You're right in your understanding: 1. and 2. hold true. What makes a wallet "cold" is the way it was generated. The wallet file + password, which you describe, could be made cold as well.
If you boot-up from a LiveCD (entire operating system, usually linux, bootable from a CD and containing all the tools necessary) with networking disabled, create a new wallet, save the seed and save the encrypted .keys file to some USB, and then reboot, there should be no record of your wallet or the process used to create it left anywhere except on the piece of paper and/or the wallet file on the USB drive. By doing this, you just created what we call a cold wallet. The only way it could be compromised is at the moment of creation, if the random number generator on the LiveCD was compromised to generate a predictable sequence of wallets. For extra paranoid mode, you'd roll the physical dice yourself to get the random seed.
The moment you open your wallet on an online PC, or restore from keys on an online PC, you can't consider it "cold" anymore, because there's always that slight risk that you leaked something. In fact, I'd say that opening the wallet file would be more safe than restoring from keys, because of what you pointed out already - if someone gets your password, he will need the .keys file as well, while the mnemonic would be enough by itself.

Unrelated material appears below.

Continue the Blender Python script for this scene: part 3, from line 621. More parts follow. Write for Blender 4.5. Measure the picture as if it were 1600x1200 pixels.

lets say my password is a huge strong password I keep in a safe spot,
Why is that 'not enough' ? ( I see lots of posts encouraging cold
wallets)
If you generate the wallet like above, you just created cold storage, so it is "enough". It's all about managing risk, really. Think of cold storage as savings account, online wallet as your debit card with access to your current account, and web-wallets as cash in your pocket.